/---

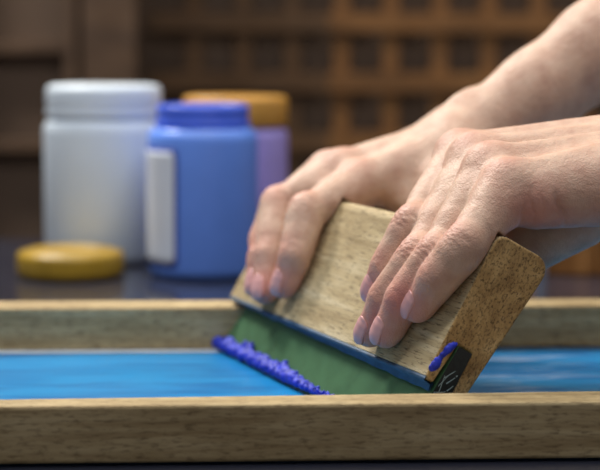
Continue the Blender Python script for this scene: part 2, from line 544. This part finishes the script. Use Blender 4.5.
def extrude_prof(name, prof, x0, x1, mats, parent, nseg=1, bev=0.0):
    n = len(prof)
    vs = []
    for i in range(nseg + 1):
        x = x0 + (x1 - x0) * i / nseg
        vs += [(x, p[0], p[1]) for p in prof]
    fs, mi = [], []
    for i in range(nseg):
        for k in range(n):
            k2 = (k + 1) % n
            fs.append((i * n + k, i * n + k2, (i + 1) * n + k2, (i + 1) * n + k)); mi.append(0)
    fs.append(tuple(range(n - 1, -1, -1))); mi.append(1)
    fs.append(tuple(nseg * n + k for k in range(n))); mi.append(1)
    me = bpy.data.meshes.new(name); me.from_pydata(vs, [], fs)
    me.update()
    o = link(name, me, mats, parent)
    me.polygons.foreach_set('material_index', mi)
    bm = bmesh.new(); bm.from_mesh(me); bmesh.ops.recalc_face_normals(bm, faces=bm.faces); bm.to_mesh(me); bm.free()
    if bev: bevel(o, bev, 3, 0.9)
    return o


def arc(cx, cy, r, a0, a1, n=6):
    return [(cx + r * math.cos(math.radians(a0 + (a1 - a0) * i / n)), cy + r * math.sin(math.radians(a0 + (a1 - a0) * i / n))) for i in range(n + 1)]


prof = [(0.0, 0.0015)] + arc(0.0050, 0.0606, 0.0050, 180, 100) + arc(0.0206, 0.0590, 0.0070, 85, -8) + \
       [(0.0204, 0.0), (0.0140, 0.0), (0.0140, 0.0180), (0.0068, 0.0180), (0.0044, 0.0), (0.0012, 0.0)]
extrude_prof('wooden_handle', prof, S0, LEN, [M['block'], M['block_end']], sq, bev=0.0010)
bl = extrude_prof('rubber_blade', [(0.0069, 0.0178), (0.0139, 0.0178), (0.0139, -0.0213), (0.0046, -0.0267)], S0 + 0.0015, LEN + 0.0006,
                  [M['green'], M['dirty_rubber']], sq)
# dried ink along the root of the blade
vs, fs = [], []
N = 120
for i in range(N + 1):
    s = S0 + 0.001 + (LEN - S0 - 0.001) * i / N
    d = 0.0006 + 0.0030 * (i / N) + 0.0006 * mnoise.noise(Vector((s * 90, 0, 0)))
    for y, z in ((0.0001, 0.0012), (0.0002, -0.0006), (0.0036, -0.0010), (0.0041, -d), (0.0046, -d), (0.0046, 0.0002), (0.0012, 0.0008)):
        vs.append((s, y, z))
for i in range(N):
    for k in range(7):
        k2 = (k + 1) % 7
        fs.append((i * 7 + k, i * 7 + k2, i * 7 + 7 + k2, i * 7 + 7 + k))
me = bpy.data.meshes.new('ink_residue'); me.from_pydata(vs, [], fs); me.update()
o = link('ink_residue', me, M['ink_and_shade'], sq, smooth=True); o['label'] = 'dark blue dried ink where the rubber meets the wood'


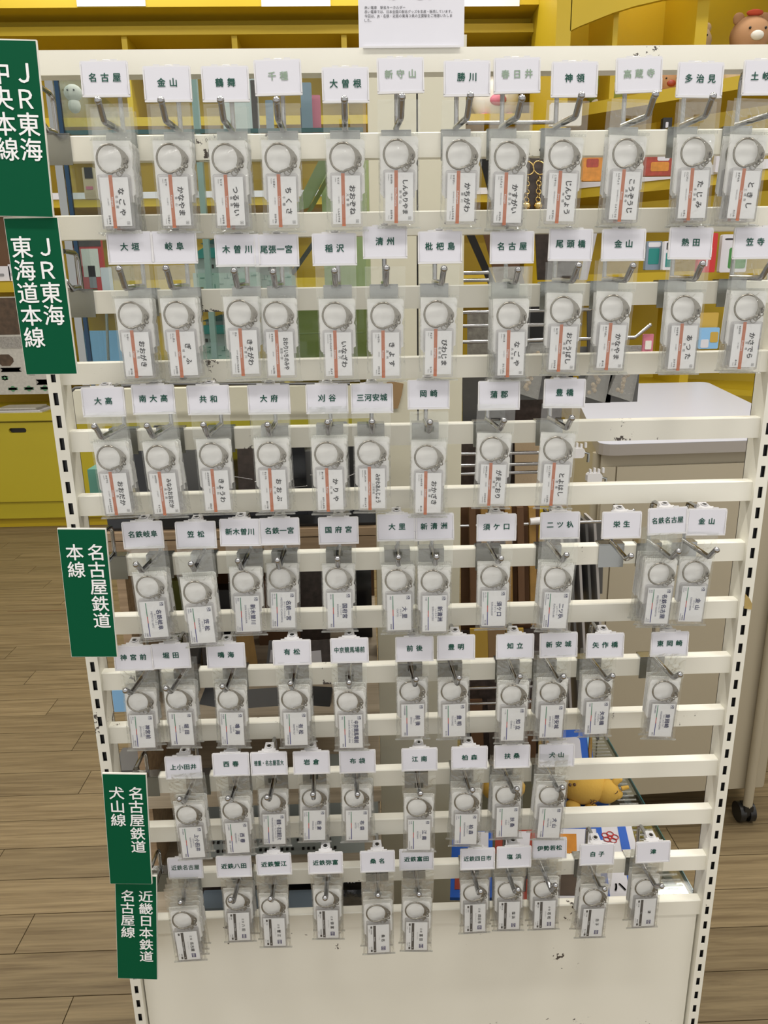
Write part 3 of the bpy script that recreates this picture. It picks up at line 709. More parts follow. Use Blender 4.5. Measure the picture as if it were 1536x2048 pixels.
for k, kind, R in ((2, 'J', R1), (4, 'J', R2), (6, 'J', R3), (8, 'M', R4), (10, 'M', R5), (12, 'M', R6), (14, 'K', R7)):
    rn = ROWNAME[k]
    for idx, r in enumerate(R):
        if kind == 'J': text, ro, cu, cv, crot, tu, tv, au, av, n, kana, prv, nxt, note, fade = r[:15]; ex = r[15:]
        else: text, ro, cu, cv, crot, tu, tv, au, av, n, kana, prv, nxt, fade = r[:14]; ex = r[14:]; note = CODE7[idx] if kind == 'K' else ''
        bY = ex[0] if len(ex) > 0 else None; cY = ex[1] if len(ex) > 1 else CARDY
        tip = P(tu, tv, TIPY); cc = P(cu, cv, cY)
        X = tip.x + random.uniform(-.0006, .0006)
        if n:
            e_ = P(au, av, bY or -.032).x - tip.x; X = tip.x + max(-.007, min(.007, 1.2 * e_))
        make_card(text, ro, cc, crot, k, fade)
        make_hook(X, k, tip, cc.z + .0140, f'chrome double hook holding the {text} ({ro}) card, {rn} hook row' + (', empty, its steel saddle bare' if n == 0 else ''), cY)
        if n == 0: continue
        lab = label_mesh(kind, kana, text, ro if kind != 'M' else ro.upper(), prv, nxt, note)
        zr = zbar(k) + .0045
        def zc(Y): return P(au, av, Y).z
        if bY is None:
            a, b = -.046, -.012; f = lambda Y: zc(Y) - (zr - HD)
            if f(a) * f(b) > 0: Y = a if abs(f(a)) < abs(f(b)) else b
            else:
                for _ in range(30):
                    m_ = (a + b) / 2
                    if f(a) * f(m_) <= 0: b = m_
                    else: a = m_
                Y = a
            if k <= 4: Y = -.032
            if n > 1: Y = min(Y, -.024)
        else: Y = bY
        ac = P(au, av, Y)
        # lean so that the case centre falls where it hangs, hole near the peg
        hole = Vector((X + (tip.x - X) * .4, Y, ac.z + HD)); lean = math.atan2(ac.x - hole.x, HD)
        lean = max(-.035, min(.035, lean)); hole.x = ac.x - math.sin(lean) * HD
        names = {'J': 'orange-banded', 'M': 'tricolour-lined', 'K': 'brown-banded'}[kind]
        make_package(lab, kind, hole, (0, -lean, random.uniform(-.04, .04)), f'bagged {names} station keychain reading {kana} ({ro}), frontmost on its {rn}-row hook', f'bagged keychains on the {rn} hook row', sd); sd += 1
        step = .009 if n > 2 else (.012 if kind != 'K' else .014)
        for j in range(1, n):
            yy = Y + step * j
            if yy > -.003: step = max(.0045, (-.003 - Y) / j); yy = min(Y + step * j, -.002)
            jx = random.uniform(-.0015, .0015)
            make_package(lab, kind, (hole.x + jx, yy, hole.z + random.uniform(-.001, .001)), (0, -lean + random.uniform(-.03, .03), random.uniform(-.05, .05)),
                         f'bagged keychain hanging {ORD[j]} the front {kana} ({ro}) keychain, {rn} hook row', f'bagged keychains on the {rn} hook row', sd); sd += 1

# ================================================================ green line signs at the left edge
def sign(k, plate_u, plate_v, tr, br, Y, cols, gsz, pitch, ytop, right_off, sep, label):
    a = P(tr[0], tr[1], Y); b = P(br[0], br[1], Y); hw = .0262
    xc = (a.x + b.x) / 2 - hw; zc = (a.z + b.z) / 2; hh = (a.z - b.z) / 2
    X = P(plate_u, plate_v, DB).x
    hk = make_hook(X, k, Vector((X, -.027, zbar(k) + .008)), zbar(k) + .038, f'chrome hook carrying the {label[0]} green sign, {ROWNAME[k]} hook row', Y)
    t = thing('line_sign', label[1], 'sign', (xc, Y, zc), 'green railway line signs down the left edge')
    t.rotation_euler = (0, math.atan2(a.x - b.x, a.z - b.z), 0)
    MB().box((-hw, .0003, -hh), (hw, .003, hh), 0).build('board', 'sign_edge', t)
    MB().box((-hw + .0005, 0, -hh + .0005), (hw - .0008, .0004, hh - .0012), 0).build('face', 'sign_green', t)
    # bracket from the hook arm to the board
    mb = MB(); mb.box((X - xc - .004, .003, zbar(k) + .034 - zc), (X - xc + .004, .008, zbar(k) + .042 - zc)); mb.box((min(0, X - xc), .003, zbar(k) + .035 - zc), (max(0, X - xc), .005, zbar(k) + .041 - zc)); mb.build('bracket', 'satin_steel', t)
    mb = MB(); z0 = P(tr[0], ytop, Y).z - zc
    for ci, col in enumerate(cols):
        x = hw - right_off - sep * ci
        for i, ch in enumerate(col):
            put(mb, ch, gsz, (x, -.0003, z0 - gsz * .5 - pitch * i), XA, ZA, 0, .014)
    mb.build('lettering', 'sign_white', t)
sign(2, 112, 290, (72, 77), (107, 433), -.046, ['ＪＲ東海', '中央本線'], .0215, .0217, 118, .0145, .0222, ('ＪＲ東海中央本線', 'topmost green sign reading ＪＲ東海中央本線 in white vertical text'))
sign(4, 160, 600, (115, 433), (155, 748), -.042, ['ＪＲ東海', '東海道本線'], .0215, .0217, 470, .0160, .0226, ('ＪＲ東海東海道本線', 'green sign reading ＪＲ東海東海道本線, second from the top'))
sign(8, 229, 1140, (211, 1056), (235, 1313), -.044, ['名古屋鉄道', '本線'], .0200, .0203, 1086, .0135, .0225, ('名古屋鉄道本線', 'green sign reading 名古屋鉄道本線, middle of the five'))
sign(12, 298, 1600, (292, 1546), (304, 1767), -.046, ['名古屋鉄道', '犬山線'], .0190, .0193, 1571, .0140, .0225, ('名古屋鉄道犬山線', 'green sign reading 名古屋鉄道犬山線, fourth from the top'))
sign(14, 322, 1770, (313, 1749), (315, 1957), -.040, ['近畿日本鉄道', '名古屋線'], .0188, .0192, 1778, .0140, .0232, ('近畿日本鉄道名古屋線', 'lowest green sign, reading 近畿日本鉄道名古屋線, beside the bottom hook row'))

# ================================================================ header sign on top of the rack
Y = .004
a = P(718, 85, Y); b = P(928, 83, Y); top = P(715, -55, Y).z
t = thing('header_sign', 'white explanation board standing on top of the rack', 'sign', (a.x, Y, TOPZ))
MB().box((0, 0, 0), (b.x - a.x, .003, top - TOPZ)).build('board', 'paper', t)
MB().box((.004, -.002, -.001), (b.x - a.x - .004, .012, .0008)).build('foot_strip', 'white_plastic', t)
mb = MB(); sw = b.x - a.x; left = .006
for s, vv in (('赤い電車　駅名キーホルダー', 15), ('赤い電車では、日本全国の駅名グッズを生産・販売しています。', 23.5), ('今回は、JR・名鉄・近鉄の東海３県の主要駅をご用意いたしま', 32), ('した。', 40.5)):
    put(mb, s, .0031, (left, -.0004, P(800, vv, Y).z - TOPZ), XA, ZA, 0, .01, align='l', maxw=sw - .018)
mb.build('lettering', 'ink_black', t)
mb = MB(); put(mb, '赤い電車', .012, (sw / 2, -.0004, P(800, -15, Y).z - TOPZ), XA, ZA, 0, .03); mb.build('heading', 'food_orange', t)

# ================================================================ background builder helpers
def fbox(name, u0, v0, u1, v1, Y, d, m, label, cat, group=None, bev=0, parent=None):
    a = P((u0 + u1) / 2, v0, Y); b = P((u0 + u1) / 2, v1, Y); vm = (v0 + v1) / 2; l = P(u0, vm, Y); r = P(u1, vm, Y)
    o = MB().box((l.x, Y, b.z), (r.x, Y + d, a.z), 0, bev).build(name, m, parent)
    if not parent: tag(o, label, cat, group)
    return o

# --- yellow shelving along the far wall (left part)
YF = 4.1
def zf(v, Y=YF, u=300): return P(u, v, Y).z
def xf(u, v, Y=YF): return P(u, v, Y).x
ys = thing('yellow_shelving', 'long yellow built-in shelving along the far wall', 'shelf', (0, YF, 0))
x0, x1 = -2.9, xf(1118, 100, 3.55) - .021
def part(mb, name, m, parent=ys, off=(0, YF, 0)):
    me = mb.mesh(name, m); o = link(name, me, parent); o.location = (-off[0], -off[1], -off[2]); return o
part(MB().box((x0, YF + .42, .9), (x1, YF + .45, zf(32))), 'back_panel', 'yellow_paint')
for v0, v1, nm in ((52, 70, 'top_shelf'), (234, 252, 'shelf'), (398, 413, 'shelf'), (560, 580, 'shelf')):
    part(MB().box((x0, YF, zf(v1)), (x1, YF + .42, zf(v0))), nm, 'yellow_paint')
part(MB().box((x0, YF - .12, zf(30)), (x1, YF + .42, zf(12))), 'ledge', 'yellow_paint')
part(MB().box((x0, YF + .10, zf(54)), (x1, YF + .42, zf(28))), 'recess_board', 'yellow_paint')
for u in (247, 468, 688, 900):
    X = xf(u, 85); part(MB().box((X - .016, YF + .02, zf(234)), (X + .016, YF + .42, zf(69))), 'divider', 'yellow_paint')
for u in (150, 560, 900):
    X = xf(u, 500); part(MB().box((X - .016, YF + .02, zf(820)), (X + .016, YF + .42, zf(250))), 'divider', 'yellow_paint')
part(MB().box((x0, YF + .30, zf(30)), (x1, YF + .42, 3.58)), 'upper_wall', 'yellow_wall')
# white price rail on the middle shelf
part(MB().box((x0, YF - .008, zf(397)), (x1, YF - .001, zf(384))), 'price_rail', 'paper')
# base cabinets
YC = 4.46; YT = 4.05
cb = thing('yellow_cabinet', 'low yellow base cabinet with oval handle holes below the shelving', 'cabinet', (0, YC - .5, 0))
YC = P(200, 900, 4.0).y
zt_ = P(200, 822, YC).z; zt2 = P(200, 838, YC).z
def cpart(mb, nm, m, par=cb): return part(mb, nm, m, par, (0, 3.96, 0))
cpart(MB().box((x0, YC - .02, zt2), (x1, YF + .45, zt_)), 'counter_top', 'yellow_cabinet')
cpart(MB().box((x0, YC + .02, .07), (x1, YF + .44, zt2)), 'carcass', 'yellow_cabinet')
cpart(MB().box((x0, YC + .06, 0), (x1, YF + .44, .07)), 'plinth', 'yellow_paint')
zd0 = P(200, 1000, YC).z; zd1 = P(200, 842, YC).z
for i in range(5):
    xa = xf(-210, 900, YC) + i * (xf(150, 900, YC) - xf(-210, 900, YC)); xb = xa + (xf(150, 900, YC) - xf(-210, 900, YC)) - .004
    xb = min(xb, x1)
    if xb - xa < .2: break
    h = P(35, 861, YC); hx = (xa + xb) / 2 if i else h.x; hz = h.z; hw, hh = .056, .016
    mb = MB()
    mb.box((xa, YC, zd0), (hx - hw, YC + .02, zd1)); mb.box((hx + hw, YC, zd0), (xb, YC + .02, zd1))
    mb.box((hx - hw, YC, zd0), (hx + hw, YC + .02, hz - hh)); mb.box((hx - hw, YC, hz + hh), (hx + hw, YC + .02, zd1))
    for s_ in (-1, 1):      # rounded hole ends
        for q in (-1, 1):
            pts = [(hx + s_ * hw, hz + q * hh)] + [(hx + s_ * (hw - hh) + s_ * hh * math.cos(math.radians(a_)), hz + q * hh * math.sin(math.radians(a_))) for a_ in range(0, 91, 15)]
            if s_ * q > 0: pts = pts[::-1]
            mb.prism(pts, YC, YC + .02)
    d_ = cpart(mb, 'drawer_front', 'yellow_cabinet')
    me = MB().box((hx - hw - .01, YC + .0195, hz - .03), (hx + hw + .01, YC + .0205, hz + .03)).mesh('hole_shade', 'black'); hh_ = link('hole_shade', me, d_)  # black sheet stands in for the shade inside the handle cut-out
    if i == 0: continue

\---

GOAL:
The answer is one number: how many lines of the material above contain "shelf".

TASK RESPONSE:
3